**Objective:**
Every line with the string "leafmat" should be gathered.
## BEGIN
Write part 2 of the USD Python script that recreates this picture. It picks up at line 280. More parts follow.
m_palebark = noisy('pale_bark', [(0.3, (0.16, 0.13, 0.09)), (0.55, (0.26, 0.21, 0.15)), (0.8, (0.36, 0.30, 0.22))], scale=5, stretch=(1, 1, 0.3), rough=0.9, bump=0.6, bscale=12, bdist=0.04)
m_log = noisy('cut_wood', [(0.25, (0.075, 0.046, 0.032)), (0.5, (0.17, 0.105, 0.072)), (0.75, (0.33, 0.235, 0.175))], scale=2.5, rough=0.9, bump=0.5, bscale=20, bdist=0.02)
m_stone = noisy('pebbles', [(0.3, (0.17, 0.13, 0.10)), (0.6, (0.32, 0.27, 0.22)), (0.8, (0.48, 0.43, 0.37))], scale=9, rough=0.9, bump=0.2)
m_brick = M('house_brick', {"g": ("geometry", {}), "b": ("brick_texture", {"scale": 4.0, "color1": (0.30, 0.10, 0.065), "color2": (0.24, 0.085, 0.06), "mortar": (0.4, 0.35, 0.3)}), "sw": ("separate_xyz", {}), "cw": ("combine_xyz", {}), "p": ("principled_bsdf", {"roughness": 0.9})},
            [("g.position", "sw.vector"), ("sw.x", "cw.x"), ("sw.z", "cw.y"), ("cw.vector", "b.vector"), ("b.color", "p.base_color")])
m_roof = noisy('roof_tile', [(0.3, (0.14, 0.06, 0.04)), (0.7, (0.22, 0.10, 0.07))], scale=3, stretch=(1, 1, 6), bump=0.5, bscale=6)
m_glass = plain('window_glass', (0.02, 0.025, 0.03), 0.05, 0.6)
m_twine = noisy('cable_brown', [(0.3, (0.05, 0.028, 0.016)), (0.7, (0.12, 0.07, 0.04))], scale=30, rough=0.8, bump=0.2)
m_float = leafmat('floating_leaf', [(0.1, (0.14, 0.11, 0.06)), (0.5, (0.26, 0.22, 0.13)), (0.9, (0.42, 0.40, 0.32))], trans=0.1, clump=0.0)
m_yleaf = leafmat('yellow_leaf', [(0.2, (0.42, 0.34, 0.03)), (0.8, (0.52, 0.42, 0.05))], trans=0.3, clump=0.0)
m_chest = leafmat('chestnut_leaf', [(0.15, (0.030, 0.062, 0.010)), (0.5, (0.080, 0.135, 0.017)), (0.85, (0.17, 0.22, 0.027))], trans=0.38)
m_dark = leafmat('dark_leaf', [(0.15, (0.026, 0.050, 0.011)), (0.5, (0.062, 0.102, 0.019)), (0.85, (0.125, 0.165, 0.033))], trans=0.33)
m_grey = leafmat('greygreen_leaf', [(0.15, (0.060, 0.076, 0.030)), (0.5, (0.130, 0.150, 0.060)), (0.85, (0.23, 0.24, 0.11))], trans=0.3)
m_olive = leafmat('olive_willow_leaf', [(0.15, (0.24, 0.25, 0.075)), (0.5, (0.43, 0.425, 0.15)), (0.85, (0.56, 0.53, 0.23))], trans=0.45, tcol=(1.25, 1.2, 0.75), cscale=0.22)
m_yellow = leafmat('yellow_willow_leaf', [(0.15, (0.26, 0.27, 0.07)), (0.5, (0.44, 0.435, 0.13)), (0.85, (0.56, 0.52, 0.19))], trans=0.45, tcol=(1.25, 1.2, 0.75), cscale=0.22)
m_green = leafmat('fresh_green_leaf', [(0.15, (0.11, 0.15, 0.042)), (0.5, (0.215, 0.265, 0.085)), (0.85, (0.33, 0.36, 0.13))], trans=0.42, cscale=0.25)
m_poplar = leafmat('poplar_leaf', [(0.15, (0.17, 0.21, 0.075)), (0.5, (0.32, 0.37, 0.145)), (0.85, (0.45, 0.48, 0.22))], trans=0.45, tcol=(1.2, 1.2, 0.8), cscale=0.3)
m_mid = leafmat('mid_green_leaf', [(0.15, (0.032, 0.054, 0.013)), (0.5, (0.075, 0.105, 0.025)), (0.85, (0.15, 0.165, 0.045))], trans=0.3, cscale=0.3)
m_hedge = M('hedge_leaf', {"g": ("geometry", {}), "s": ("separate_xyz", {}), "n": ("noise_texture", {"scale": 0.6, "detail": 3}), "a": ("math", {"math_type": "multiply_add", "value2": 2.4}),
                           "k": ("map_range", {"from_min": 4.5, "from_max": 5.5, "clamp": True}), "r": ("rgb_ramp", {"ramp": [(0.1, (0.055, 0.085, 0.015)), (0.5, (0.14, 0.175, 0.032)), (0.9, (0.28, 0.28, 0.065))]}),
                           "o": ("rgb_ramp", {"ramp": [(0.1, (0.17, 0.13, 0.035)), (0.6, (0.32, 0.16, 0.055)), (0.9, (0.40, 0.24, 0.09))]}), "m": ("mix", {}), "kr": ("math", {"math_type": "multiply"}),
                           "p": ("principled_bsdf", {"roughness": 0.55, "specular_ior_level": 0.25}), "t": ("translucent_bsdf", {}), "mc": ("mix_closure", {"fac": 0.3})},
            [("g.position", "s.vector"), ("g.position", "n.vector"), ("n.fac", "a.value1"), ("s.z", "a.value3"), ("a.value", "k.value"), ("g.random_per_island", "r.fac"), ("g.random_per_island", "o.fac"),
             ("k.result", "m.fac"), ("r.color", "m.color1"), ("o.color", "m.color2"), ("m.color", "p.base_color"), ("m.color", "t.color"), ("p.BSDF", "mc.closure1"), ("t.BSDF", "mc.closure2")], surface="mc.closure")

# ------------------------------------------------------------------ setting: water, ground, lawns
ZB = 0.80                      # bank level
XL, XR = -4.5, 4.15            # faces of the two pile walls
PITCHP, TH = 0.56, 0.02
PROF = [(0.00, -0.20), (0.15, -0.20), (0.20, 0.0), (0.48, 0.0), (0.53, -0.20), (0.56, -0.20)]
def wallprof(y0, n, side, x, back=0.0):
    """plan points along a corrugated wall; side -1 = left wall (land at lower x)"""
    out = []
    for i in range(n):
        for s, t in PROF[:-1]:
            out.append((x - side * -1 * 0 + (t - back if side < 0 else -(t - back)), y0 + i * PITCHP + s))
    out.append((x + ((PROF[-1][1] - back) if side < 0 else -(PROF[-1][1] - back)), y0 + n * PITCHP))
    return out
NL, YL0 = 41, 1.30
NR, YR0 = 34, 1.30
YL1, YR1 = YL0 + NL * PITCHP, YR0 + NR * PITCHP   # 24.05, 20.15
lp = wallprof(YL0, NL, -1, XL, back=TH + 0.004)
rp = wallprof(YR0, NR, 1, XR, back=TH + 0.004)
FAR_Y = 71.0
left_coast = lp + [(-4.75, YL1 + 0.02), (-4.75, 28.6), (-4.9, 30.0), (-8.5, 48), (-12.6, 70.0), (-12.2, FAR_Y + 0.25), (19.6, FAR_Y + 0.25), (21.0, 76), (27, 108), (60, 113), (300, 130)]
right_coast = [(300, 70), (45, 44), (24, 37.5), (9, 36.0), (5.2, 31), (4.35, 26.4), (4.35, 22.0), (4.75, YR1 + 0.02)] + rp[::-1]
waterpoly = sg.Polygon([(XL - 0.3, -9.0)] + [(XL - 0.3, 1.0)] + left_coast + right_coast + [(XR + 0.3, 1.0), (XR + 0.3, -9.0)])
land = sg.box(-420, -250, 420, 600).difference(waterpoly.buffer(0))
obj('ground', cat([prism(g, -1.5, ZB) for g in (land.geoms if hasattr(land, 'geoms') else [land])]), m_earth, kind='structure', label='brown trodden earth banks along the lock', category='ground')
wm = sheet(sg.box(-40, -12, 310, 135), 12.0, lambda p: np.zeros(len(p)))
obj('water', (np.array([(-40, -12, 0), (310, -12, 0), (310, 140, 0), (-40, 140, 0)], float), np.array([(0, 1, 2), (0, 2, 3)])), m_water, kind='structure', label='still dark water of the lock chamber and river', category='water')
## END
**Final answer:**
m_float = leafmat('floating_leaf', [(0.1, (0.14, 0.11, 0.06)), (0.5, (0.26, 0.22, 0.13)), (0.9, (0.42, 0.40, 0.32))], trans=0.1, clump=0.0)
m_yleaf = leafmat('yellow_leaf', [(0.2, (0.42, 0.34, 0.03)), (0.8, (0.52, 0.42, 0.05))], trans=0.3, clump=0.0)
m_chest = leafmat('chestnut_leaf', [(0.15, (0.030, 0.062, 0.010)), (0.5, (0.080, 0.135, 0.017)), (0.85, (0.17, 0.22, 0.027))], trans=0.38)
m_dark = leafmat('dark_leaf', [(0.15, (0.026, 0.050, 0.011)), (0.5, (0.062, 0.102, 0.019)), (0.85, (0.125, 0.165, 0.033))], trans=0.33)
m_grey = leafmat('greygreen_leaf', [(0.15, (0.060, 0.076, 0.030)), (0.5, (0.130, 0.150, 0.060)), (0.85, (0.23, 0.24, 0.11))], trans=0.3)
m_olive = leafmat('olive_willow_leaf', [(0.15, (0.24, 0.25, 0.075)), (0.5, (0.43, 0.425, 0.15)), (0.85, (0.56, 0.53, 0.23))], trans=0.45, tcol=(1.25, 1.2, 0.75), cscale=0.22)
m_yellow = leafmat('yellow_willow_leaf', [(0.15, (0.26, 0.27, 0.07)), (0.5, (0.44, 0.435, 0.13)), (0.85, (0.56, 0.52, 0.19))], trans=0.45, tcol=(1.25, 1.2, 0.75), cscale=0.22)
m_green = leafmat('fresh_green_leaf', [(0.15, (0.11, 0.15, 0.042)), (0.5, (0.215, 0.265, 0.085)), (0.85, (0.33, 0.36, 0.13))], trans=0.42, cscale=0.25)
m_poplar = leafmat('poplar_leaf', [(0.15, (0.17, 0.21, 0.075)), (0.5, (0.32, 0.37, 0.145)), (0.85, (0.45, 0.48, 0.22))], trans=0.45, tcol=(1.2, 1.2, 0.8), cscale=0.3)
m_mid = leafmat('mid_green_leaf', [(0.15, (0.032, 0.054, 0.013)), (0.5, (0.075, 0.105, 0.025)), (0.85, (0.15, 0.165, 0.045))], trans=0.3, cscale=0.3)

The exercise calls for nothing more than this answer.